- [COLLECTED DATA]
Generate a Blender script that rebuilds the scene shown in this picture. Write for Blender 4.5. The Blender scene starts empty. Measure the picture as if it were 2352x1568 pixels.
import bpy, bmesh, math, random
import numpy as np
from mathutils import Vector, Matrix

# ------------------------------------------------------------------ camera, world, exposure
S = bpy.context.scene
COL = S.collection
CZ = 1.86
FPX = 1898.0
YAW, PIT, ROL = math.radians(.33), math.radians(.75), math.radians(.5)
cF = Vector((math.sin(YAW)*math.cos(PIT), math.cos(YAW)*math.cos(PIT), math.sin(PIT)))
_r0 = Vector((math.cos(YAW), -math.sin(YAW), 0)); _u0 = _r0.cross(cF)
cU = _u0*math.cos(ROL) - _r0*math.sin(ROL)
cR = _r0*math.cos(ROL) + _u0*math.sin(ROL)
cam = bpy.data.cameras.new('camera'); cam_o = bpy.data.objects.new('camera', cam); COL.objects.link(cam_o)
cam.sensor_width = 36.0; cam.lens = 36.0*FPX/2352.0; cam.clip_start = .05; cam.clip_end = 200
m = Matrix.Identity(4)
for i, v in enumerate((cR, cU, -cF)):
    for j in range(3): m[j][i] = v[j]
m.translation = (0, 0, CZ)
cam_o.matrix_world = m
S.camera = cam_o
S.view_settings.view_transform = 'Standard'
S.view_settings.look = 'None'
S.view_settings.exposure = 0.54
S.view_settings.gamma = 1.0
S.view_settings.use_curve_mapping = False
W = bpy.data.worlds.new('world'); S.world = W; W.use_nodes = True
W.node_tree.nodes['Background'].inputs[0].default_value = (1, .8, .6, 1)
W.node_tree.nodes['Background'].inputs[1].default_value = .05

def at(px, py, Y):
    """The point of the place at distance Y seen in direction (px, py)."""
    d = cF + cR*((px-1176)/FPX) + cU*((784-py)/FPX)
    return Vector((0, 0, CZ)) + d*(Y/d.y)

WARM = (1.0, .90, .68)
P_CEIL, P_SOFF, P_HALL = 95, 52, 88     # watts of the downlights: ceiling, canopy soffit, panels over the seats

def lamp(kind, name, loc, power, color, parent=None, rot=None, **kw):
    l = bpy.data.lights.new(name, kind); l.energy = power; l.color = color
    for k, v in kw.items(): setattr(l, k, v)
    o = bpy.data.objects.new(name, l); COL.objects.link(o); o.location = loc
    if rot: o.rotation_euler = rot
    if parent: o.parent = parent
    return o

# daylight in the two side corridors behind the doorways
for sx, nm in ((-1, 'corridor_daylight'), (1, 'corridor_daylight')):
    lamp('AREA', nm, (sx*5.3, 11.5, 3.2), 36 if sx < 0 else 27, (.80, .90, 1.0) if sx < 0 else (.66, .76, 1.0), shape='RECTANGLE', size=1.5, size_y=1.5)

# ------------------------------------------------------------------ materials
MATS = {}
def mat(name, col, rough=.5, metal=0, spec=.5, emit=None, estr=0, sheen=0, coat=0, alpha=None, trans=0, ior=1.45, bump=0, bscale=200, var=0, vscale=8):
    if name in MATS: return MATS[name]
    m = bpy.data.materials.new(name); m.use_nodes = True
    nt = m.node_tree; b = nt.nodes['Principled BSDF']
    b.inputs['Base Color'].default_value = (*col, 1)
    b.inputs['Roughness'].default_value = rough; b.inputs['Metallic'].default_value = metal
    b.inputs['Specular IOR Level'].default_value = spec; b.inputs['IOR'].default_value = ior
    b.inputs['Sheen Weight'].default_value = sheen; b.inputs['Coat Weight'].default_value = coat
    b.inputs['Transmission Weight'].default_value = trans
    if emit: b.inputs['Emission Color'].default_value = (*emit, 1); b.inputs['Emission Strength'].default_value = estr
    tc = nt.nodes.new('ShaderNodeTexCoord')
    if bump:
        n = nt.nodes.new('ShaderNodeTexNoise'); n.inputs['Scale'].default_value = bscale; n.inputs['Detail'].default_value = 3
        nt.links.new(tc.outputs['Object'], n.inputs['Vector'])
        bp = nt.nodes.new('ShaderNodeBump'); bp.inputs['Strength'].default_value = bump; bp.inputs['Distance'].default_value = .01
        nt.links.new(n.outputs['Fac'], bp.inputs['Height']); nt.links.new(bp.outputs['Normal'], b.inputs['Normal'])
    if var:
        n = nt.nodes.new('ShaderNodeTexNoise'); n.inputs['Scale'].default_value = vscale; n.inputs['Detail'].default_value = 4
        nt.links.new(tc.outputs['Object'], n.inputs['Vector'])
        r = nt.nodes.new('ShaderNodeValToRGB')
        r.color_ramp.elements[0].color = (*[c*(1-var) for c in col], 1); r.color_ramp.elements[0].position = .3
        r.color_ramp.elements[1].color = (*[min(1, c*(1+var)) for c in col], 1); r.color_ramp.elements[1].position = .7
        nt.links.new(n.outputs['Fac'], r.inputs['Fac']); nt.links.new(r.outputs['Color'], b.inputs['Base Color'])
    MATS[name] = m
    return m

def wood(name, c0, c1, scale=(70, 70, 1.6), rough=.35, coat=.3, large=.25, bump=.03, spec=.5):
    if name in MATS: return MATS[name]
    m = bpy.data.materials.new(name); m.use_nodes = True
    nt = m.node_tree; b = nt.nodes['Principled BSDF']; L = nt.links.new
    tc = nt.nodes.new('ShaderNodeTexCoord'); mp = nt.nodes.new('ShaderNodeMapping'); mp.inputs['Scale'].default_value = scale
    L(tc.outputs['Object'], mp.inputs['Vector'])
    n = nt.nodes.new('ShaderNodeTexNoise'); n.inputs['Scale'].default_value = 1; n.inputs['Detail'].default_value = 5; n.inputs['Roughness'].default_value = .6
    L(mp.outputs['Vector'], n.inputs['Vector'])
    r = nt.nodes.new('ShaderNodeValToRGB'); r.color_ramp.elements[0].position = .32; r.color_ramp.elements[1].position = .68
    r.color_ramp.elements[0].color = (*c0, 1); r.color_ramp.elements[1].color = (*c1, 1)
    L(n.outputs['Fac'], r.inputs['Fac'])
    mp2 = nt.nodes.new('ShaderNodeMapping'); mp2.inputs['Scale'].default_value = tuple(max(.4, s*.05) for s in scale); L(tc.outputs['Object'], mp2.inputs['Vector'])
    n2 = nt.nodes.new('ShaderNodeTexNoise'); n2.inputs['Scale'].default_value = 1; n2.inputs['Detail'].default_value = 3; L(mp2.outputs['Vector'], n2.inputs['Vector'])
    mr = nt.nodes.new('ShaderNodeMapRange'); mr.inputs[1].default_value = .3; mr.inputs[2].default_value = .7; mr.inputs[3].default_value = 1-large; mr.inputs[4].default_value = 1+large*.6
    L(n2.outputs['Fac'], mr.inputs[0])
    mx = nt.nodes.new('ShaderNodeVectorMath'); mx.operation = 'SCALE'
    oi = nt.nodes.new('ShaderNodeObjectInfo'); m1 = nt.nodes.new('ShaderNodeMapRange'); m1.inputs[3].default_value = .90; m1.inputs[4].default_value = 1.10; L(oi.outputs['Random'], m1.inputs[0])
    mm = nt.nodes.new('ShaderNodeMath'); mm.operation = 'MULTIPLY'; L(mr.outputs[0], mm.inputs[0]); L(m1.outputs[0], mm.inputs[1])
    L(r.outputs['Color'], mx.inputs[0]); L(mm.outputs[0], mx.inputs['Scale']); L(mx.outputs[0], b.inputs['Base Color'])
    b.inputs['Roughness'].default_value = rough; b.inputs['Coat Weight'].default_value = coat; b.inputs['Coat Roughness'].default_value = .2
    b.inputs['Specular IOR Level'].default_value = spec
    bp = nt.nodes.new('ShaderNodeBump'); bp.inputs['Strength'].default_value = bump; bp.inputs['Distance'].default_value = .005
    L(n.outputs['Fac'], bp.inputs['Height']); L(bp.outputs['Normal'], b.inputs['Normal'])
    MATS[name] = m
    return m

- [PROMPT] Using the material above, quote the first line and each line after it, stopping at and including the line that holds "from mathutils import Vector, Matrix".

- [RESPONSE TO THIS TASK]
Generate a Blender script that rebuilds the scene shown in this picture. Write for Blender 4.5. The Blender scene starts empty. Measure the picture as if it were 2352x1568 pixels.
import bpy, bmesh, math, random
import numpy as np
from mathutils import Vector, Matrix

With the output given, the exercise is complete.